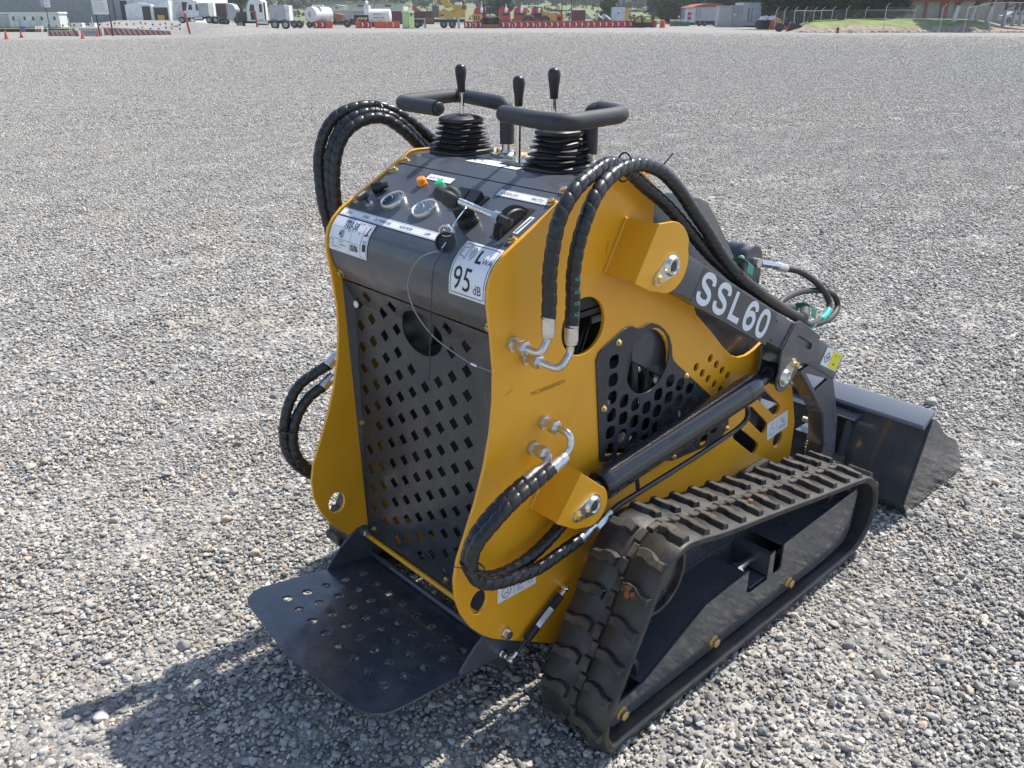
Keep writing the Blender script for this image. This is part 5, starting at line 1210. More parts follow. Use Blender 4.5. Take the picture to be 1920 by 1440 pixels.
def wheels(parent, xs, r, y0, w, rim='b_steel', bcolor='b_dark'):
    for x in xs:
        o = obj('wheel', wheel_bm(x, y0, r, r, w), bcolor, parent, smooth=40)
        bm = bmesh.new(); lathe(bm, (x, y0 + .02, r), (0, -1, 0), [(0, r * .56), (.03, r * .52), (.0, r * .40), (.0, r * .2), (.06, r * .16), (.06, .002)], 16); obj('rim', bm, rim, o, smooth=40)
        if w < .5: 
            pass
# --- cones
def cone(px, yb, label, h=.75, collar=False, wide=1.0):
    F = Fof(px, yb); t = bt('traffic_cone', label, 'traffic cone', px, F, 'traffic cones along the yard edge')
    bm = bmesh.new(); lathe(bm, (0, 0, .03), (0, 0, 1), [(0, .17 * wide), (h * .5, .10 * wide), (h * .92, .035), (h * .97, .02)], 20); obj('cone_body', bm, 'b_red' if collar else 'b_orangered', t, smooth=40)
    bx(t, 'cone_base', -.21, .21, -.21, .21, 0, .035, 'b_dark' if collar else 'b_orangered', .01)
    if collar:
        bm = bmesh.new(); lathe(bm, (0, 0, h * .45), (0, 0, 1), [(0, .115), (h * .22, .075)], 20); obj('collar', bm, 'b_white', t)
M['b_orangered'] = cm('b_orangered', (.60, .09, .06), .5)
cone(10, 74, 'orange cone at the far left edge in front of the white office trailer')
cone(38, 71, 'small dark red cone with a white collar below the trailer steps', .68, True)
cone(153, 73, 'orange cone between the slim signpost and the big notice board')
cone(181, 69, 'orange cone close beside the left post of the notice board', .80)
cone(852, 53, 'small red cone in front of the truck crane wheels', .55)
# --- hydrant
F = Fof(1571, 62); t = bt('fire_hydrant', 'small dark red hydrant post by the stones below the grass bank', 'hydrant', 1571, F)
bm = bmesh.new(); lathe(bm, (0, 0, 0), (0, 0, 1), [(0, .17), (.05, .17), (.06, .11), (.42, .11), (.44, .14), (.48, .13), (.58, .06), (.62, .02)], 18); cyl(bm, (-.2, 0, .32), (.2, 0, .32), .06, seg=12); obj('hydrant_body', bm, cm('b_dred', (.20, .02, .035), .5), t, smooth=40)
# --- concrete barriers with stripes
def stripes(parent, f, x0, x1, z1, lean, n, z1b=None, wd=.5):
    bm = bmesh.new(); z1b = z1 if z1b is None else z1b
    for k in range(n):
        xa = x0 + (x1 - x0) * k / n; w = (x1 - x0) / n * wd
        za = z1 + (z1b - z1) * k / n
        vs = [bm.verts.new(f(*p)) for p in ((xa + lean, .02), (xa + lean + w, .02), (xa + w, za - .02), (xa, za - .02))]; bm.faces.new(vs)
    return obj('painted_stripes', bm, 'b_stripe', parent)
F = Fof(118, 68); q = Fr(118, F); t = bt('concrete_barrier', 'low concrete barrier with short red stripes and grey lettering behind the left sign post', 'barrier', 118, F)
pr(t, 'barrier_block', [(q.X(88), 0), (q.X(146), 0), (q.X(146), q.Z(57)), (q.X(88), q.Z(57))], 0, .5, 'b_conc')
stripes(t, lambda x, z: (x, -.004, z), q.X(89), q.X(132), .52, .22, 5); pr(t, 'red_stripe', [(q.X(139), .02), (q.X(145), .02), (q.X(139), .80), (q.X(134), .80)], -.01, -.003, 'b_stripe')
bm = bmesh.new(); [line2(bm, [(q.X(92) + .215 * k, .62), (q.X(92) + .215 * k + (.06 if k % 2 else 0), .80)], .07, lambda u, v: (u, -.006, v)) for k in range(14) if k not in (5, 8)]; obj('painted_marks', bm, 'b_dark', t)
F = Fof(170, 68); q = Fr(170, F); t = bt('concrete_barrier', 'grey concrete barrier with dark capital lettering between the two striped ones', 'barrier', 170, F)
pr(t, 'barrier_block', [(q.X(147), 0), (q.X(190), 0), (q.X(190), q.Z(53)), (q.X(147), q.Z(53))], 0, .5, 'b_conc')
bm = bmesh.new(); text_bm(bm, 'RITCHIE BROS', .36, lambda u, v: (q.X(149) + u * .92, -.006, .28 + v)); obj('lettering', bm, 'b_dark', t)
F = Fof(255, 66.5); q = Fr(255, F); t = bt('concrete_barrier', 'long white barrier with bold slanting red stripes, tapering lower to the right', 'barrier', 255, F)
pr(t, 'barrier_block', [(q.X(191), 0), (q.X(320), 0), (q.X(320), q.Z(58)), (q.X(250), q.Z(53.5)), (q.X(191), q.Z(51))], 0, .5, 'b_conc')
stripes(t, lambda x, z: (x, -.004, z), q.X(192), q.X(320), q.Z(52) - .02, .35, 13, q.Z(59))
# --- signs
F = Fof(101, 68); q = Fr(97, F); t = bt('signpost', 'slim dark post with a small white notice above the short striped barrier', 'sign', 97, F)
bm = bmesh.new(); cyl(bm, (0, -.4, 0), (0, -.4, 4.1), .045, seg=8); obj('post', bm, 'b_dark', t)
bx(t, 'sign_panel', -.05, .55, -.47, -.44, q.Z(14), q.Z(-6), 'b_white'); bx(t, 'side_panel', -.50, -.09, -.42, -.39, q.Z(13), q.Z(-6), 'b_lgrey')
bm = bmesh.new(); [line2(bm, [(.02, z_), (.48 - .1 * (i % 2), z_)], .05, lambda u, v: (u, -.475, v)) for i, z_ in enumerate((q.Z(10), q.Z(8), q.Z(4), q.Z(2)))]; obj('notice_text', bm, 'b_lgrey', t)
F = Fof(190, 68); q = Fr(197, F); t = bt('notice_board', 'large white notice board on two dark posts behind the orange cones', 'notice board', 197, F)
for px in (188, 213): 
    bm = bmesh.new(); box(bm, (q.X(px) - .06, -.5, 0), (q.X(px) + .06, -.38, q.Z(-14))); obj('post', bm, 'b_dark', t)
bx(t, 'board', q.X(184), q.X(213), -.58, -.505, q.Z(27), q.Z(-16), 'b_white', .01)
bm = bmesh.new(); [line2(bm, [(q.X(187), q.Z(y_)), (q.X(208 - (i * 7) % 5), q.Z(y_))], .045, lambda u, v: (u, -.584, v)) for i, y_ in enumerate((-8, -5, -2, 1, 4, 7, 10, 13, 16, 19, 22))]; obj('notice_text', bm, 'b_lgrey', t)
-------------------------
The listing above must be printed again exactly, minus its pictures.

Keep writing the Blender script for this image. This is part 5, starting at line 1210. More parts follow. Use Blender 4.5. Take the picture to be 1920 by 1440 pixels.
def wheels(parent, xs, r, y0, w, rim='b_steel', bcolor='b_dark'):
    for x in xs:
        o = obj('wheel', wheel_bm(x, y0, r, r, w), bcolor, parent, smooth=40)
        bm = bmesh.new(); lathe(bm, (x, y0 + .02, r), (0, -1, 0), [(0, r * .56), (.03, r * .52), (.0, r * .40), (.0, r * .2), (.06, r * .16), (.06, .002)], 16); obj('rim', bm, rim, o, smooth=40)
        if w < .5: 
            pass
# --- cones
def cone(px, yb, label, h=.75, collar=False, wide=1.0):
    F = Fof(px, yb); t = bt('traffic_cone', label, 'traffic cone', px, F, 'traffic cones along the yard edge')
    bm = bmesh.new(); lathe(bm, (0, 0, .03), (0, 0, 1), [(0, .17 * wide), (h * .5, .10 * wide), (h * .92, .035), (h * .97, .02)], 20); obj('cone_body', bm, 'b_red' if collar else 'b_orangered', t, smooth=40)
    bx(t, 'cone_base', -.21, .21, -.21, .21, 0, .035, 'b_dark' if collar else 'b_orangered', .01)
    if collar:
        bm = bmesh.new(); lathe(bm, (0, 0, h * .45), (0, 0, 1), [(0, .115), (h * .22, .075)], 20); obj('collar', bm, 'b_white', t)
M['b_orangered'] = cm('b_orangered', (.60, .09, .06), .5)
cone(10, 74, 'orange cone at the far left edge in front of the white office trailer')
cone(38, 71, 'small dark red cone with a white collar below the trailer steps', .68, True)
cone(153, 73, 'orange cone between the slim signpost and the big notice board')
cone(181, 69, 'orange cone close beside the left post of the notice board', .80)
cone(852, 53, 'small red cone in front of the truck crane wheels', .55)
# --- hydrant
F = Fof(1571, 62); t = bt('fire_hydrant', 'small dark red hydrant post by the stones below the grass bank', 'hydrant', 1571, F)
bm = bmesh.new(); lathe(bm, (0, 0, 0), (0, 0, 1), [(0, .17), (.05, .17), (.06, .11), (.42, .11), (.44, .14), (.48, .13), (.58, .06), (.62, .02)], 18); cyl(bm, (-.2, 0, .32), (.2, 0, .32), .06, seg=12); obj('hydrant_body', bm, cm('b_dred', (.20, .02, .035), .5), t, smooth=40)
# --- concrete barriers with stripes
def stripes(parent, f, x0, x1, z1, lean, n, z1b=None, wd=.5):
    bm = bmesh.new(); z1b = z1 if z1b is None else z1b
    for k in range(n):
        xa = x0 + (x1 - x0) * k / n; w = (x1 - x0) / n * wd
        za = z1 + (z1b - z1) * k / n
        vs = [bm.verts.new(f(*p)) for p in ((xa + lean, .02), (xa + lean + w, .02), (xa + w, za - .02), (xa, za - .02))]; bm.faces.new(vs)
    return obj('painted_stripes', bm, 'b_stripe', parent)
F = Fof(118, 68); q = Fr(118, F); t = bt('concrete_barrier', 'low concrete barrier with short red stripes and grey lettering behind the left sign post', 'barrier', 118, F)
pr(t, 'barrier_block', [(q.X(88), 0), (q.X(146), 0), (q.X(146), q.Z(57)), (q.X(88), q.Z(57))], 0, .5, 'b_conc')
stripes(t, lambda x, z: (x, -.004, z), q.X(89), q.X(132), .52, .22, 5); pr(t, 'red_stripe', [(q.X(139), .02), (q.X(145), .02), (q.X(139), .80), (q.X(134), .80)], -.01, -.003, 'b_stripe')
bm = bmesh.new(); [line2(bm, [(q.X(92) + .215 * k, .62), (q.X(92) + .215 * k + (.06 if k % 2 else 0), .80)], .07, lambda u, v: (u, -.006, v)) for k in range(14) if k not in (5, 8)]; obj('painted_marks', bm, 'b_dark', t)
F = Fof(170, 68); q = Fr(170, F); t = bt('concrete_barrier', 'grey concrete barrier with dark capital lettering between the two striped ones', 'barrier', 170, F)
pr(t, 'barrier_block', [(q.X(147), 0), (q.X(190), 0), (q.X(190), q.Z(53)), (q.X(147), q.Z(53))], 0, .5, 'b_conc')
bm = bmesh.new(); text_bm(bm, 'RITCHIE BROS', .36, lambda u, v: (q.X(149) + u * .92, -.006, .28 + v)); obj('lettering', bm, 'b_dark', t)
F = Fof(255, 66.5); q = Fr(255, F); t = bt('concrete_barrier', 'long white barrier with bold slanting red stripes, tapering lower to the right', 'barrier', 255, F)
pr(t, 'barrier_block', [(q.X(191), 0), (q.X(320), 0), (q.X(320), q.Z(58)), (q.X(250), q.Z(53.5)), (q.X(191), q.Z(51))], 0, .5, 'b_conc')
stripes(t, lambda x, z: (x, -.004, z), q.X(192), q.X(320), q.Z(52) - .02, .35, 13, q.Z(59))
# --- signs
F = Fof(101, 68); q = Fr(97, F); t = bt('signpost', 'slim dark post with a small white notice above the short striped barrier', 'sign', 97, F)
bm = bmesh.new(); cyl(bm, (0, -.4, 0), (0, -.4, 4.1), .045, seg=8); obj('post', bm, 'b_dark', t)
bx(t, 'sign_panel', -.05, .55, -.47, -.44, q.Z(14), q.Z(-6), 'b_white'); bx(t, 'side_panel', -.50, -.09, -.42, -.39, q.Z(13), q.Z(-6), 'b_lgrey')
bm = bmesh.new(); [line2(bm, [(.02, z_), (.48 - .1 * (i % 2), z_)], .05, lambda u, v: (u, -.475, v)) for i, z_ in enumerate((q.Z(10), q.Z(8), q.Z(4), q.Z(2)))]; obj('notice_text', bm, 'b_lgrey', t)
F = Fof(190, 68); q = Fr(197, F); t = bt('notice_board', 'large white notice board on two dark posts behind the orange cones', 'notice board', 197, F)
for px in (188, 213): 
    bm = bmesh.new(); box(bm, (q.X(px) - .06, -.5, 0), (q.X(px) + .06, -.38, q.Z(-14))); obj('post', bm, 'b_dark', t)
bx(t, 'board', q.X(184), q.X(213), -.58, -.505, q.Z(27), q.Z(-16), 'b_white', .01)
bm = bmesh.new(); [line2(bm, [(q.X(187), q.Z(y_)), (q.X(208 - (i * 7) % 5), q.Z(y_))], .045, lambda u, v: (u, -.584, v)) for i, y_ in enumerate((-8, -5, -2, 1, 4, 7, 10, 13, 16, 19, 22))]; obj('notice_text', bm, 'b_lgrey', t)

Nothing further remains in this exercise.